What you need to do —
Go through the listing and copy every line word for word.

Raw data —
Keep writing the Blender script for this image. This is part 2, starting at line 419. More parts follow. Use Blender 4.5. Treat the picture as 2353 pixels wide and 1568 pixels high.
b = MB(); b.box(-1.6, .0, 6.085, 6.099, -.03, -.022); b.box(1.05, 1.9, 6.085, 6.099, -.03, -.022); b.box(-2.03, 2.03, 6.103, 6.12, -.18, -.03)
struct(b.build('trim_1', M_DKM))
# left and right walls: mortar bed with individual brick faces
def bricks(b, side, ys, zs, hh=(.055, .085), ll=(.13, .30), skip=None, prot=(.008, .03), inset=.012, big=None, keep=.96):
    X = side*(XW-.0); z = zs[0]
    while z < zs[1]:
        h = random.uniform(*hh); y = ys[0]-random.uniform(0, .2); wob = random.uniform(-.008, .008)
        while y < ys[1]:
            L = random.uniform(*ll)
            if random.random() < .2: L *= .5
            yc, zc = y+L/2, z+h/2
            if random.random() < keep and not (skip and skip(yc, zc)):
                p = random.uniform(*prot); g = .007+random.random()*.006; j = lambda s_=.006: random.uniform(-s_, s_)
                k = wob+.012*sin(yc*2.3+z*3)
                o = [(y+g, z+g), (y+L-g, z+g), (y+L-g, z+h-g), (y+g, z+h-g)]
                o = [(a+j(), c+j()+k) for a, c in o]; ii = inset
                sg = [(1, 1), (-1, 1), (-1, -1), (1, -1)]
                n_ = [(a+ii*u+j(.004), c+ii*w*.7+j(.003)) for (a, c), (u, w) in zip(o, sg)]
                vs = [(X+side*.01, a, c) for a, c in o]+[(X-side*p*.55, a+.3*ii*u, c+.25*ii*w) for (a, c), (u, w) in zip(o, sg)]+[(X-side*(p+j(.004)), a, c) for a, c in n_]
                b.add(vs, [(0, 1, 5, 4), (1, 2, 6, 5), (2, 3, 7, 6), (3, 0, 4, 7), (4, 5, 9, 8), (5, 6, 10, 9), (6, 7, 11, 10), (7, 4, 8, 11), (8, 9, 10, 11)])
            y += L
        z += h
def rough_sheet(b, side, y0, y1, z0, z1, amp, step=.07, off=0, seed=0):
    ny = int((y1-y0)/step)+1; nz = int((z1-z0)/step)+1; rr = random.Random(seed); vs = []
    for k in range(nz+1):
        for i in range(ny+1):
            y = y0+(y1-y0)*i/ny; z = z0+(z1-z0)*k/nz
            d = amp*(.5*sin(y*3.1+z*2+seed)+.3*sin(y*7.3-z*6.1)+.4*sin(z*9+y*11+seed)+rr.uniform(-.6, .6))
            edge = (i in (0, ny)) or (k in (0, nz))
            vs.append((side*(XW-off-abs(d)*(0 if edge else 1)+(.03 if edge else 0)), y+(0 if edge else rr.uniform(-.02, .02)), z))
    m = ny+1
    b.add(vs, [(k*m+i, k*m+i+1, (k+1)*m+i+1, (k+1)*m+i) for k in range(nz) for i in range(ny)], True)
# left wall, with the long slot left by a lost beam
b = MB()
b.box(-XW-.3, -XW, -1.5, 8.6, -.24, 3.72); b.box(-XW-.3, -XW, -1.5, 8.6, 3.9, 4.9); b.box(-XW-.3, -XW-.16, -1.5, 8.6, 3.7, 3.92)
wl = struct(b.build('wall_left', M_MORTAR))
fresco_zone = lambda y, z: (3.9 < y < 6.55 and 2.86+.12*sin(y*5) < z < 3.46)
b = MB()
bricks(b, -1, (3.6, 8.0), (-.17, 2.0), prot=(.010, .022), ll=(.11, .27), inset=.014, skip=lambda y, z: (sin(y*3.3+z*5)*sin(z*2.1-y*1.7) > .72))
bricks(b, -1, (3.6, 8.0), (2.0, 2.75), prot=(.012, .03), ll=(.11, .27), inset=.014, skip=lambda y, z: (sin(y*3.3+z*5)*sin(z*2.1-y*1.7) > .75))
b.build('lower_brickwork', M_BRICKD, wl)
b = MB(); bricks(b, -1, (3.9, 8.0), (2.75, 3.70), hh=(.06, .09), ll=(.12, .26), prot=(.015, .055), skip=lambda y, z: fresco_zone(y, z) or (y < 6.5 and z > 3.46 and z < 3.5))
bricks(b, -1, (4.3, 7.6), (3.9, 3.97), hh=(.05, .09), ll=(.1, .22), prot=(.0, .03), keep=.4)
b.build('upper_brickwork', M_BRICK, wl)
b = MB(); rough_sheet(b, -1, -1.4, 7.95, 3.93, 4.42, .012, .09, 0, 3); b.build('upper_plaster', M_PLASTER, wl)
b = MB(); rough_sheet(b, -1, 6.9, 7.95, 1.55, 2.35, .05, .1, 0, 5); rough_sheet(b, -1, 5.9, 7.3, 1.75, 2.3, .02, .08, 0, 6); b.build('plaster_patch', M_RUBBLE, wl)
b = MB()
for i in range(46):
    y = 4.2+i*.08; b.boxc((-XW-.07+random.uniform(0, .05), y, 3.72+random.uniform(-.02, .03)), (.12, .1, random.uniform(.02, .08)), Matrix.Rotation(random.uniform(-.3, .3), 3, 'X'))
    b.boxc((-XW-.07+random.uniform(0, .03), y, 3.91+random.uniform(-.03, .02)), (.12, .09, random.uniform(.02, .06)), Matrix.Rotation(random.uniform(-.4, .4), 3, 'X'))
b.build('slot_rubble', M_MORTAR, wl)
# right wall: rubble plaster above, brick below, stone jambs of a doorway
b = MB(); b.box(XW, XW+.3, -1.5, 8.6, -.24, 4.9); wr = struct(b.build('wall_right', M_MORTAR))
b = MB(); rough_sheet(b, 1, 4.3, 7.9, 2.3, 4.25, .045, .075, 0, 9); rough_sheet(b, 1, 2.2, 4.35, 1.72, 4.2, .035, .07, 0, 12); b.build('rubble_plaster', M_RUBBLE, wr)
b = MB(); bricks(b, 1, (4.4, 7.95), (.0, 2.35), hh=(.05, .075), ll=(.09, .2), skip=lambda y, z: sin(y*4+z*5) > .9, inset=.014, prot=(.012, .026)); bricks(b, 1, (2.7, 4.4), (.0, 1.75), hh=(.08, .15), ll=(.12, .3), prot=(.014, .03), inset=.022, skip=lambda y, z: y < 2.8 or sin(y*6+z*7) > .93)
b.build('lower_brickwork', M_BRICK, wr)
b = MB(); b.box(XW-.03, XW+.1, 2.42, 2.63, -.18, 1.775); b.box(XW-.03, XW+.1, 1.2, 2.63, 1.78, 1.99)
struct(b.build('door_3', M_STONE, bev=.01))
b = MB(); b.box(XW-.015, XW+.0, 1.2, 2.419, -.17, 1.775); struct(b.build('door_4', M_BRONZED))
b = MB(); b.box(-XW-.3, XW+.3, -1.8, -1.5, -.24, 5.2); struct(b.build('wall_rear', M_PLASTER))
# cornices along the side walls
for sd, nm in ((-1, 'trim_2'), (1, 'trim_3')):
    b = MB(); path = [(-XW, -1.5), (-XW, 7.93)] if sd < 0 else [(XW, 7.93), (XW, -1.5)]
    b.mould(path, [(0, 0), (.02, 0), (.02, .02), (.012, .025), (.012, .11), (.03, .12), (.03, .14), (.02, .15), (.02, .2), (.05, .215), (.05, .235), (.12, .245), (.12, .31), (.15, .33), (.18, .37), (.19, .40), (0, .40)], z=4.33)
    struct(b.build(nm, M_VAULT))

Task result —
Keep writing the Blender script for this image. This is part 2, starting at line 419. More parts follow. Use Blender 4.5. Treat the picture as 2353 pixels wide and 1568 pixels high.
b = MB(); b.box(-1.6, .0, 6.085, 6.099, -.03, -.022); b.box(1.05, 1.9, 6.085, 6.099, -.03, -.022); b.box(-2.03, 2.03, 6.103, 6.12, -.18, -.03)
struct(b.build('trim_1', M_DKM))
# left and right walls: mortar bed with individual brick faces
def bricks(b, side, ys, zs, hh=(.055, .085), ll=(.13, .30), skip=None, prot=(.008, .03), inset=.012, big=None, keep=.96):
    X = side*(XW-.0); z = zs[0]
    while z < zs[1]:
        h = random.uniform(*hh); y = ys[0]-random.uniform(0, .2); wob = random.uniform(-.008, .008)
        while y < ys[1]:
            L = random.uniform(*ll)
            if random.random() < .2: L *= .5
            yc, zc = y+L/2, z+h/2
            if random.random() < keep and not (skip and skip(yc, zc)):
                p = random.uniform(*prot); g = .007+random.random()*.006; j = lambda s_=.006: random.uniform(-s_, s_)
                k = wob+.012*sin(yc*2.3+z*3)
                o = [(y+g, z+g), (y+L-g, z+g), (y+L-g, z+h-g), (y+g, z+h-g)]
                o = [(a+j(), c+j()+k) for a, c in o]; ii = inset
                sg = [(1, 1), (-1, 1), (-1, -1), (1, -1)]
                n_ = [(a+ii*u+j(.004), c+ii*w*.7+j(.003)) for (a, c), (u, w) in zip(o, sg)]
                vs = [(X+side*.01, a, c) for a, c in o]+[(X-side*p*.55, a+.3*ii*u, c+.25*ii*w) for (a, c), (u, w) in zip(o, sg)]+[(X-side*(p+j(.004)), a, c) for a, c in n_]
                b.add(vs, [(0, 1, 5, 4), (1, 2, 6, 5), (2, 3, 7, 6), (3, 0, 4, 7), (4, 5, 9, 8), (5, 6, 10, 9), (6, 7, 11, 10), (7, 4, 8, 11), (8, 9, 10, 11)])
            y += L
        z += h
def rough_sheet(b, side, y0, y1, z0, z1, amp, step=.07, off=0, seed=0):
    ny = int((y1-y0)/step)+1; nz = int((z1-z0)/step)+1; rr = random.Random(seed); vs = []
    for k in range(nz+1):
        for i in range(ny+1):
            y = y0+(y1-y0)*i/ny; z = z0+(z1-z0)*k/nz
            d = amp*(.5*sin(y*3.1+z*2+seed)+.3*sin(y*7.3-z*6.1)+.4*sin(z*9+y*11+seed)+rr.uniform(-.6, .6))
            edge = (i in (0, ny)) or (k in (0, nz))
            vs.append((side*(XW-off-abs(d)*(0 if edge else 1)+(.03 if edge else 0)), y+(0 if edge else rr.uniform(-.02, .02)), z))
    m = ny+1
    b.add(vs, [(k*m+i, k*m+i+1, (k+1)*m+i+1, (k+1)*m+i) for k in range(nz) for i in range(ny)], True)
# left wall, with the long slot left by a lost beam
b = MB()
b.box(-XW-.3, -XW, -1.5, 8.6, -.24, 3.72); b.box(-XW-.3, -XW, -1.5, 8.6, 3.9, 4.9); b.box(-XW-.3, -XW-.16, -1.5, 8.6, 3.7, 3.92)
wl = struct(b.build('wall_left', M_MORTAR))
fresco_zone = lambda y, z: (3.9 < y < 6.55 and 2.86+.12*sin(y*5) < z < 3.46)
b = MB()
bricks(b, -1, (3.6, 8.0), (-.17, 2.0), prot=(.010, .022), ll=(.11, .27), inset=.014, skip=lambda y, z: (sin(y*3.3+z*5)*sin(z*2.1-y*1.7) > .72))
bricks(b, -1, (3.6, 8.0), (2.0, 2.75), prot=(.012, .03), ll=(.11, .27), inset=.014, skip=lambda y, z: (sin(y*3.3+z*5)*sin(z*2.1-y*1.7) > .75))
b.build('lower_brickwork', M_BRICKD, wl)
b = MB(); bricks(b, -1, (3.9, 8.0), (2.75, 3.70), hh=(.06, .09), ll=(.12, .26), prot=(.015, .055), skip=lambda y, z: fresco_zone(y, z) or (y < 6.5 and z > 3.46 and z < 3.5))
bricks(b, -1, (4.3, 7.6), (3.9, 3.97), hh=(.05, .09), ll=(.1, .22), prot=(.0, .03), keep=.4)
b.build('upper_brickwork', M_BRICK, wl)
b = MB(); rough_sheet(b, -1, -1.4, 7.95, 3.93, 4.42, .012, .09, 0, 3); b.build('upper_plaster', M_PLASTER, wl)
b = MB(); rough_sheet(b, -1, 6.9, 7.95, 1.55, 2.35, .05, .1, 0, 5); rough_sheet(b, -1, 5.9, 7.3, 1.75, 2.3, .02, .08, 0, 6); b.build('plaster_patch', M_RUBBLE, wl)
b = MB()
for i in range(46):
    y = 4.2+i*.08; b.boxc((-XW-.07+random.uniform(0, .05), y, 3.72+random.uniform(-.02, .03)), (.12, .1, random.uniform(.02, .08)), Matrix.Rotation(random.uniform(-.3, .3), 3, 'X'))
    b.boxc((-XW-.07+random.uniform(0, .03), y, 3.91+random.uniform(-.03, .02)), (.12, .09, random.uniform(.02, .06)), Matrix.Rotation(random.uniform(-.4, .4), 3, 'X'))
b.build('slot_rubble', M_MORTAR, wl)
# right wall: rubble plaster above, brick below, stone jambs of a doorway
b = MB(); b.box(XW, XW+.3, -1.5, 8.6, -.24, 4.9); wr = struct(b.build('wall_right', M_MORTAR))
b = MB(); rough_sheet(b, 1, 4.3, 7.9, 2.3, 4.25, .045, .075, 0, 9); rough_sheet(b, 1, 2.2, 4.35, 1.72, 4.2, .035, .07, 0, 12); b.build('rubble_plaster', M_RUBBLE, wr)
b = MB(); bricks(b, 1, (4.4, 7.95), (.0, 2.35), hh=(.05, .075), ll=(.09, .2), skip=lambda y, z: sin(y*4+z*5) > .9, inset=.014, prot=(.012, .026)); bricks(b, 1, (2.7, 4.4), (.0, 1.75), hh=(.08, .15), ll=(.12, .3), prot=(.014, .03), inset=.022, skip=lambda y, z: y < 2.8 or sin(y*6+z*7) > .93)
b.build('lower_brickwork', M_BRICK, wr)
b = MB(); b.box(XW-.03, XW+.1, 2.42, 2.63, -.18, 1.775); b.box(XW-.03, XW+.1, 1.2, 2.63, 1.78, 1.99)
struct(b.build('door_3', M_STONE, bev=.01))
b = MB(); b.box(XW-.015, XW+.0, 1.2, 2.419, -.17, 1.775); struct(b.build('door_4', M_BRONZED))
b = MB(); b.box(-XW-.3, XW+.3, -1.8, -1.5, -.24, 5.2); struct(b.build('wall_rear', M_PLASTER))
# cornices along the side walls
for sd, nm in ((-1, 'trim_2'), (1, 'trim_3')):
    b = MB(); path = [(-XW, -1.5), (-XW, 7.93)] if sd < 0 else [(XW, 7.93), (XW, -1.5)]
    b.mould(path, [(0, 0), (.02, 0), (.02, .02), (.012, .025), (.012, .11), (.03, .12), (.03, .14), (.02, .15), (.02, .2), (.05, .215), (.05, .235), (.12, .245), (.12, .31), (.15, .33), (.18, .37), (.19, .40), (0, .40)], z=4.33)
    struct(b.build(nm, M_VAULT))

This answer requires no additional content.